Monday, 23 May 2011

Adams vs. Roses: Different Kinds of Retromania

On the surface of it, She Bangs the Drums by The Stone Roses and Summer of '69 by Bryan Adams are strikingly similar records. Both opt for a sort of ecstatic sun-worship aesthetic. Both draw on the guitar revivalist culture of the late eighties, standout early examples of what Simon is about to classify definitively as retromania. Both have acquired "anthem" status over the last 20-25 years (though in very different contexts). Both are, let's face it, very good, if not great pieces of music.

Classicism is of course the unifying thread. The Stone Roses were traditionalists far more often than they were acid-house-loving modernists, and nowhere is this more apparent than on She Bangs ..., at least on a strictly formal level. The snare drums are histrionic and drenched in reverb, the basslines treble-heavy, the guitars chunky and onanistic.

In fact, remove Ian Brown's vocal line from the equation, and this is, like Summer of '69, an almost G'n'R-style Californian rock party tune: Bill and Ted soundtrack fodder.
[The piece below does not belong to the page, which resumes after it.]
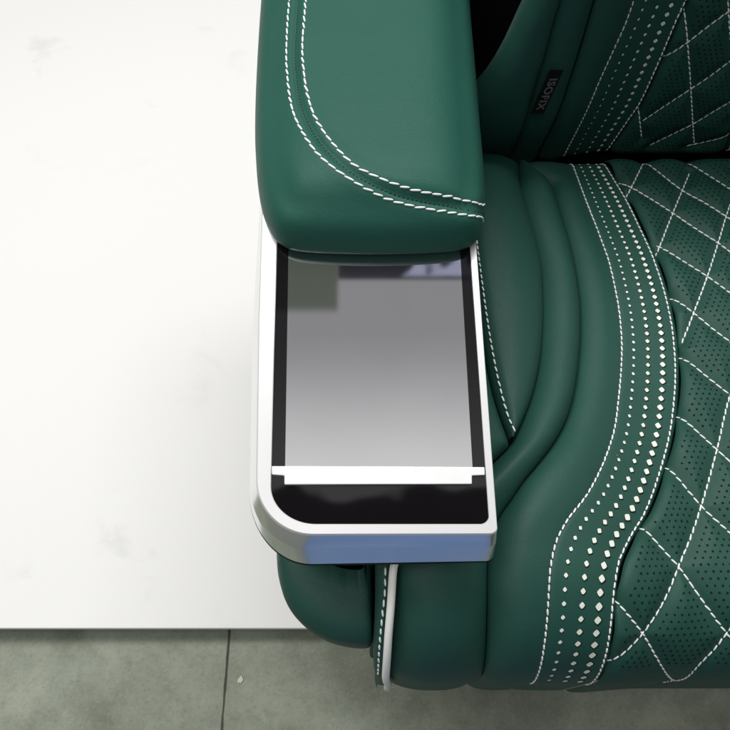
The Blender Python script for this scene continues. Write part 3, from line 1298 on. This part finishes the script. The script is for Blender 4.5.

Listen to the guitar parts in the respective tunes, to the almost identical mixture of Byrdsian jangle and vigorous melodic riffs.

Both She Bangs ... and Summer of '69 are songs of escapism. One pertinent reaction to the miseries of Reaganite and Thatcherite rule was to depart from earlier traditions of protest and critique and posit a fantasy world of endless summer and Dionysian moments. In Summer of '69, the social-critical mode of Springsteen is briefly invoked:

Me and some guys from school
Had a band and we tried real hard
Jimmy quit and Jody got married
I shoulda known we'd never get far

But this is undercut by a sense of nostalgia and conservative pessimism that is even more extreme than that of, say, Bon Jovi's Springsteen-lite Livin' on a Prayer. Aint no use in complaining, says Adams, with tragic pathos.

Summer of '69 may attain to incredible lyrical heights in its key verse:

Standing on your mama's porch
You told me it would last forever
Oh the way you held my hand
I knew that it was now or never
Those were the best days of my life

But overall it is a profoundly hopeless record, a record that both musically and lyrically succeeds in completely burying the energies of a past epoch (the sixties) by perfecting its form and refusing to go anywhere with it. No wonder the hypnagogic pop contingent finds solace in fetishizing this sort of MTV-era romantic-melancholia.

She Bangs ... is equally in thrall to the past. However, its variety of retromania differs crucially from that of Summer of '69. Here tradition is treated with exuberance and even iconoclasm, a fact that is underlined by some startlingly eloquent lyrics:

I can feel the earth begin to move
I hear my needle hit the groove
And spiral through another day
I hear my song begin to say
Kiss me where the sun don't shine
The past was yours
But the future's mine

There is a sense here of the past being positively appropriated. What must not be lost in the discussions about retromania is the fact that certain kinds of backward-looking music over the past three decades have attempted to drag the past into the future, by using classic templates as a means of cultural empowerment. If we need to be clear that this sort of "Britpop" ultimately ended in farce, we also need to be careful not to throw the baby out with the bath water by privileging only radical futurism (which is actually only really possible at certain brief moments in the development of an art form).

For me, She Bangs the Drums embodies a spirit of newness and affirmation, a Motown-esque hymn to youth and the future. If Oasis and others would ultimately marry this affirmative impulse to Thatcherism and nostalgia, The Stone Roses showed that progressions of form could be nuanced and joyous - meaningful steps forward in a difficult period - and that this need not necessarily contradict an ethos of collectivism and subversion. Unlike Summer of '69, She Bangs the Drums was an emphatically hopeful tune of 1989, because it spoke to a living alternative community in a powerful way about the possibility of change.